Bottom line is that I cannot see any reason for a long prewash to work unless the excess swell induced by development acts to supply some sort of "suction" to embed surface particles into the emulsion matrix. That is one explanation for the facts so far presented. But, we may be looking at several problems too.

PE
 
If it is dust and dirt on the surface of the film, it will be pressed into the emulsion during winding on the master roll. Washing to extremes might just remove this stuff, but I really cannot say.
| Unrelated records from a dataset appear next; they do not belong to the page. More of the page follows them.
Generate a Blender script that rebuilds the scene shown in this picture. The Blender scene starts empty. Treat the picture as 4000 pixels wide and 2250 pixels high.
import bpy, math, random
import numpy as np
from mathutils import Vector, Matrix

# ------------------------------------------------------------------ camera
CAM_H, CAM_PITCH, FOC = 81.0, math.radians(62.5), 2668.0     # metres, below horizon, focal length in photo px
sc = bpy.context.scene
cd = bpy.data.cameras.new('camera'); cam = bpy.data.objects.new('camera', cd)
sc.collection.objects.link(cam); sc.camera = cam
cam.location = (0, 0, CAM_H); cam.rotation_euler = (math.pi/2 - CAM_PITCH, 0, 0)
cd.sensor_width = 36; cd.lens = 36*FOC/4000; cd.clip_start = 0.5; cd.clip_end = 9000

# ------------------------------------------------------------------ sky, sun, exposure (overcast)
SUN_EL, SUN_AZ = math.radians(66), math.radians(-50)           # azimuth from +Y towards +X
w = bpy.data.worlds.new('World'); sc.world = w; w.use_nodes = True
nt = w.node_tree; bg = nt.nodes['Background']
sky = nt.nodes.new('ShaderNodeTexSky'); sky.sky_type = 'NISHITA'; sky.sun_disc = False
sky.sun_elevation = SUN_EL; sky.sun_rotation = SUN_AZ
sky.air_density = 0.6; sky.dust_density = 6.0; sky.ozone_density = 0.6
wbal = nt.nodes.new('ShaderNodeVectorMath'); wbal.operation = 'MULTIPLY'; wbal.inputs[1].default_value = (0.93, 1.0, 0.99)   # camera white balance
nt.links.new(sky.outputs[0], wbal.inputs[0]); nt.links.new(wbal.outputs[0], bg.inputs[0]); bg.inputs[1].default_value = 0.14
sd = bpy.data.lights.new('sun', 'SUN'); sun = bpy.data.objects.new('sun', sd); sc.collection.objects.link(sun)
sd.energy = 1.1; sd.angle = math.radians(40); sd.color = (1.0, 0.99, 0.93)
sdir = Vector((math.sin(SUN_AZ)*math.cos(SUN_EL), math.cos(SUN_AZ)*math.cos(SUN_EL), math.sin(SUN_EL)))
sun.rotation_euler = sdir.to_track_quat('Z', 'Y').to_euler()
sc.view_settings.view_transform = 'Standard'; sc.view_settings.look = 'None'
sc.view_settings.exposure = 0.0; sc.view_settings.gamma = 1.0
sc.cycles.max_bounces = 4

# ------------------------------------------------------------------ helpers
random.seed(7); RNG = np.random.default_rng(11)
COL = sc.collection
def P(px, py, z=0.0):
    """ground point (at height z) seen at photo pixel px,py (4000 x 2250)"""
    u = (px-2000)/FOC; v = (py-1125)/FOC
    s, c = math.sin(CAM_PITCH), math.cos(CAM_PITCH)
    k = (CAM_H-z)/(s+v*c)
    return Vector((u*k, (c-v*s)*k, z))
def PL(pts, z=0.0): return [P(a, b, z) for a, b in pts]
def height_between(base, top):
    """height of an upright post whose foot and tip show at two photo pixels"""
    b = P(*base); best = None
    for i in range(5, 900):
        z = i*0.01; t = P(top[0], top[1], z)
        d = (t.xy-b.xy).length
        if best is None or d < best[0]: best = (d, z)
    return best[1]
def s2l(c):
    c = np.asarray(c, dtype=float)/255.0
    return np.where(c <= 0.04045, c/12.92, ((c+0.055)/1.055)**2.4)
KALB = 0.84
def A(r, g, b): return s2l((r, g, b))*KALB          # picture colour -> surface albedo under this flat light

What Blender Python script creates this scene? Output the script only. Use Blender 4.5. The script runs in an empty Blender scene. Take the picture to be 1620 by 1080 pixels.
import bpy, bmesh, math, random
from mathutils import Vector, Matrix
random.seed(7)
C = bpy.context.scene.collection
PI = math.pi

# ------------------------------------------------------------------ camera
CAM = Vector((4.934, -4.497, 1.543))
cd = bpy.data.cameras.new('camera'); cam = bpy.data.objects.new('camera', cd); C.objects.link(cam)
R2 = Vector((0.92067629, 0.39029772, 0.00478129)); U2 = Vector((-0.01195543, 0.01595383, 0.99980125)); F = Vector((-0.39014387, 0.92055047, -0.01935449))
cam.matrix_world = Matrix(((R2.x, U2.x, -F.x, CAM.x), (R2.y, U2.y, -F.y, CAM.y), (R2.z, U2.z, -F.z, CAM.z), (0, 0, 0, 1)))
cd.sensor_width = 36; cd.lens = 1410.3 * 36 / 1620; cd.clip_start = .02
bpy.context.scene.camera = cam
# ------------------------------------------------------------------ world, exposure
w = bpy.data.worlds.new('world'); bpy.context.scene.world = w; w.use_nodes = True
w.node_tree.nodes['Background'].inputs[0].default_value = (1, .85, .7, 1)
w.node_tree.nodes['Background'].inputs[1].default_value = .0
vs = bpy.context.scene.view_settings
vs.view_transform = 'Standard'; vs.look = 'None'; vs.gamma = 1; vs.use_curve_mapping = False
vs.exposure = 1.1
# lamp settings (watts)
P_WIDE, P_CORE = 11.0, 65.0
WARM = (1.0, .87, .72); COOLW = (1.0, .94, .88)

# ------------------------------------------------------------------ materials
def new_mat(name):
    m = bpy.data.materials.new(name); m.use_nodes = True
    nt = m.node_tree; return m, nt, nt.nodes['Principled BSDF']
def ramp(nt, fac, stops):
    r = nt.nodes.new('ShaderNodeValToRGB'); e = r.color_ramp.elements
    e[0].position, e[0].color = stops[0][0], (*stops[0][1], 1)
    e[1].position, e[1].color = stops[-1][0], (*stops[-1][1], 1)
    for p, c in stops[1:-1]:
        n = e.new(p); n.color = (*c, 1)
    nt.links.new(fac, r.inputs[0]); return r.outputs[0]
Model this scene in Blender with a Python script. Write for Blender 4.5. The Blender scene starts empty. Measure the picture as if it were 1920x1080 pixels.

Embedded dirt usually cannot be removed after coating, as the "pores" in the gelatin are not wide enough to pass the particles.

Bottom line is that I cannot see any reason for a long prewash to work unless the excess swell induced by development acts to supply some sort of "suction" to embed surface particles into the emulsion matrix. That is one explanation for the facts so far presented. But, we may be looking at several problems too.

PE

Well I understand that the long prewash is only a long shot at helping the issue, however I am willing to try on my next roll.

However, I use Diafine and I understand that you should not prewash with Diafine. I know of those that say they do with no issue. I was told that the reason you do not prewash is that the emultion will soak up a bit of the water and not allow it to soak up as much Developer A as it should. This is said to make it so that there is not enough of it absorbed to react with Developer B. I have no idea if this is so, but if it is, it would be true with all two part developers...right?

So my question to those of you who truely know better....does it cause a problem have a prewash (in this case a long one) with Diafine.

Thanks

Jason
 
Jason;

I have used a prewash with all drum processed film for the last 30+ years with no problem. I have never tried off brand films though, nor have I tried it with tray processed sheet films that I rememmber, but have done it with roll film in tray processing. If properly hardened, and if the film is prewet in water no warmer than 68F, then it should not cause problems with the film. As to whether it will solve the problem, that is another matter.

PE
 
Jason;

I have used a prewash with all drum processed film for the last 30+ years with no problem. I have never tried off brand films though, nor have I tried it with tray processed sheet films that I rememmber, but have done it with roll film in tray processing. If properly hardened, and if the film is prewet in water no warmer than 68F, then it should not cause problems with the film. As to whether it will solve the problem, that is another matter.

PE

Thanks Ron,

I will give the "super prewash" a try. Heck, at this point I see no reason why not, and if I have the same problem still...then we will know.

Jason
 
I also received no reply to my email. I recently developed a roll from a new batch without changing my development procedure and it looks good. I honestly believe there are good and bad batches coming from their factory. Its just tough luck if you get a bad batch.